L'IA DU MAL
Plus intelligente qu’il n’y paraît
Curtis se voit sélectionné, ainsi que sa famille, pour tester la toute première intelligence artificielle de maison. Non pas Alexa, mais AIA : une vraie révolution dans le domaine, qui a pour but d’aider cette famille dans ses tâches quotidiennes. Peu à peu une vraie entente se crée, mais AIA cache un comportement beaucoup plus sinistre…
Certains pourraient dire qu’on est tombé sur la tête au vu de la note accordée à ce film au titre benêt et à l’affiche ignoble. Détrompez-vous, l’équipe marketing (et chargée du changement de titre en France) a encore frappé par son mauvais goût et son talent inné pour être incapable de vendre un film correctement. Mais on vous rejoint sur le fait que rien, mais alors rien, ne présageait une bonne surprise, hormis un casting intéressant (on pense à John Cho toujours impeccable et Katherine Waterston, David Dastmalchian et la troupe d’enfants juste parfaitement castée) surtout quand on s’intéresse aux personnes derrière le projet.
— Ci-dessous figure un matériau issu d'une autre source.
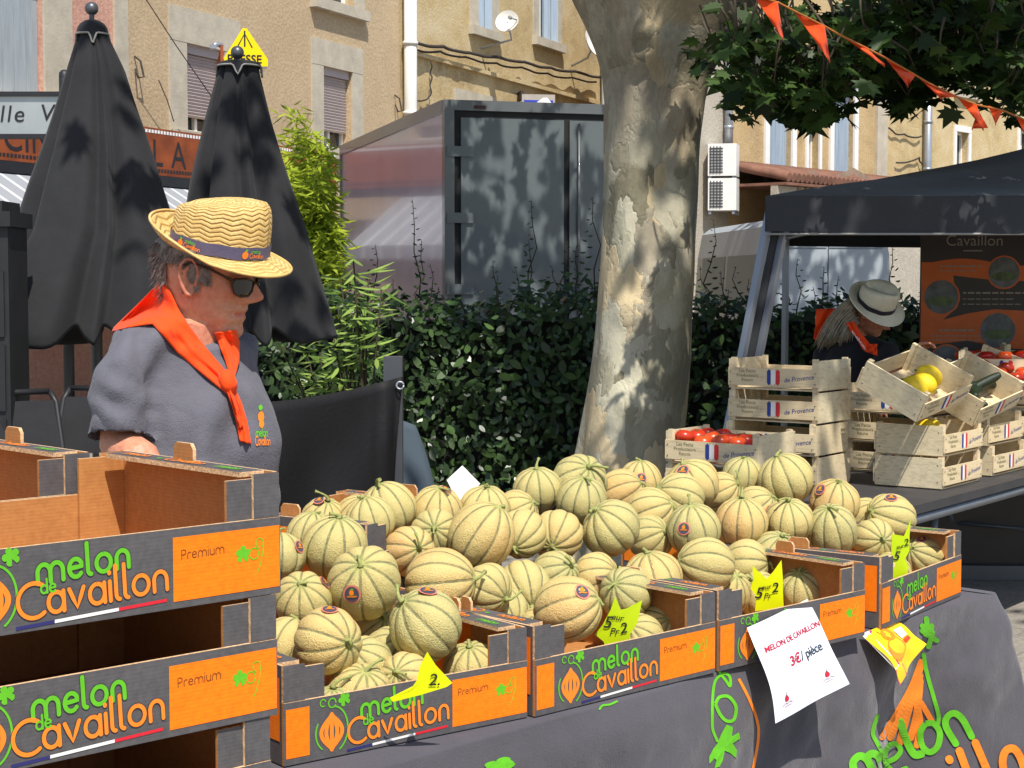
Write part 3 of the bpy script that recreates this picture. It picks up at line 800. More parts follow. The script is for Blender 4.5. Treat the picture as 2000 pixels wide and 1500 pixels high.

À la production on retrouve Jason Blum et sa boîte BlumHouse (responsable de bons films comme "Sinister" ou de navets totals comme "Imaginary" dernièrement) et Chris Weitz en réalisateur et au scénario. Autant dire que les faits d’armes du bonhomme passent du chef d'œuvre de régression ultime qu’a pu être "American Pie 2" au nanar qui se la joue David Lynch avec des vampires et des lycans (oui, "Twilight Tentation" c’est lui). Une filmographie complètement éclectique et variable niveau qualité, et c’était donc avec un air potentiellement désespéré que l’on rentrait dans la salle.
Heureusement pour nous, cette fois on s’est trompé. Oui le film utilise certaines grosses ficelles et n’est pas des plus efficaces quand il nous balance ses quelques jumpscare, mais là où le métrage est intéressant c’est surtout quand il montre de façon subtile (pour du cinéma mainstream, attention) l’arrivée d’une telle technologie dans nos foyers, prête à régir autant nos factures que l’éducation de nos enfants. Le gros point fort du film réside ainsi dans son exposition simple et efficace : on découvre alors une famille avec trois enfants qui se fait, comme toutes les grandes familles, déborder au moment du petit déjeuner afin de partir à l’heure pour l’école. Mais le film nous les présente dans un naturel et une bonhomie qui tranche avec les stéréotypes d’exposition de ce genre de films.
L’arrivée de AIA dans leur vie n’est pas donc forcément montrée de façon négative. Le film lors de sa première partie va nous montrer beaucoup de côtés positifs liés à sa présence : pouvoir s’occuper des enfants et laisser les parents se retrouver, par exemple, ou encore lorsque l’adolescente de la famille est en proie à un « drama » de magnitude 9, AIA est là pour l’aider sans avoir à affronter le jugement de ses proches. L’emprise alors exercée se fait de façon insidieuse : AIA se rend indispensable dans leur vie de tous les jours, du rôle de ménagère à celui de confidente, pour mieux les piéger et les infantiliser.
Ce que dit "AfrAId" (bien meilleur titre que celui qu’on a eu chez nous), c’est justement « qu’en est-il de cette limite invisible qui définit nos peurs autour de l’intelligence artificielle » : nous en avons besoin dorénavant dans une certaine mesure, mais où est la limite entre aide et dépendance ? Le film se permet (même si cela reste en surface) de pointer du doigt ces parents qui laissent leurs enfants sur les écrans en pensant que les pixels peuvent prendre le relai de l’éducation ou de leur présence. La fin du film apporte une touche de nihilisme bienvenue, rien ne finissant vraiment bien ou mal. Le film, estampillé tout public, ne vous réserve aucune goutte de sang mais s’attaque à ce sujet mainte fois vu et revu avec une certaine malice et une intelligence dont on pensait les productions Blumhouse (récentes) dépourvues.